Brent Meeker <> writes:

> On 7/29/2010 4:03 PM, Mark Buda wrote:
>     Agreed, but I would point out that the answer to the question of the
>     existence of numbers is the truth value of a logical proposition about the
>     ideas we call "number" and "existence".
> What logical proposition would that be?

Pardon my Unicode, but that would be

∃x: x ∈ ℕ

> A proposition like "Every number has a successor" or "2+2=4" don't say
> tell us anything about whether numbers exist.  Truth values in logic
> are just arbitrary assignments of T to some propositions (axioms) and
> F to others (contradictions).  The are not evidence of existence.

Numbers exist not in any physical sense but in the same sense that any
idea exists - they exist in the sense that minds exist that believe
logical propositions about them. They exist because minds believe
logical propositions about them. They are defined and distinguished by
the logical propositions that minds believe about them.

There are three worlds: the physical world of elementary particles, the
mental world of minds, and the imaginary world of ideas.

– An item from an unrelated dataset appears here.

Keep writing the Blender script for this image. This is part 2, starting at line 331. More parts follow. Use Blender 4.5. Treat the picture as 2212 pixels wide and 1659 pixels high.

They are
linked, somehow, by logical relationships, and the apparent flow of time
in the mental world causes/is caused by changes in these relationships.

I wouldn't be surprised if the "laws" of physics are changing, slowly,
incrementally, right under our noses. In fact, I would be delighted,
because it would explain many things.

>     ...their truth value depends on who you are and what you choose to
>     do.
> I don't know what you mean by that...

I meant that reality is subjective. Right down to the laws of
physics. Which I believe I have figured out how to change. A testable,
falsifiable, silly, hypothesis!
Mark Buda <>
I get my monkeys for nothing and my chimps for free.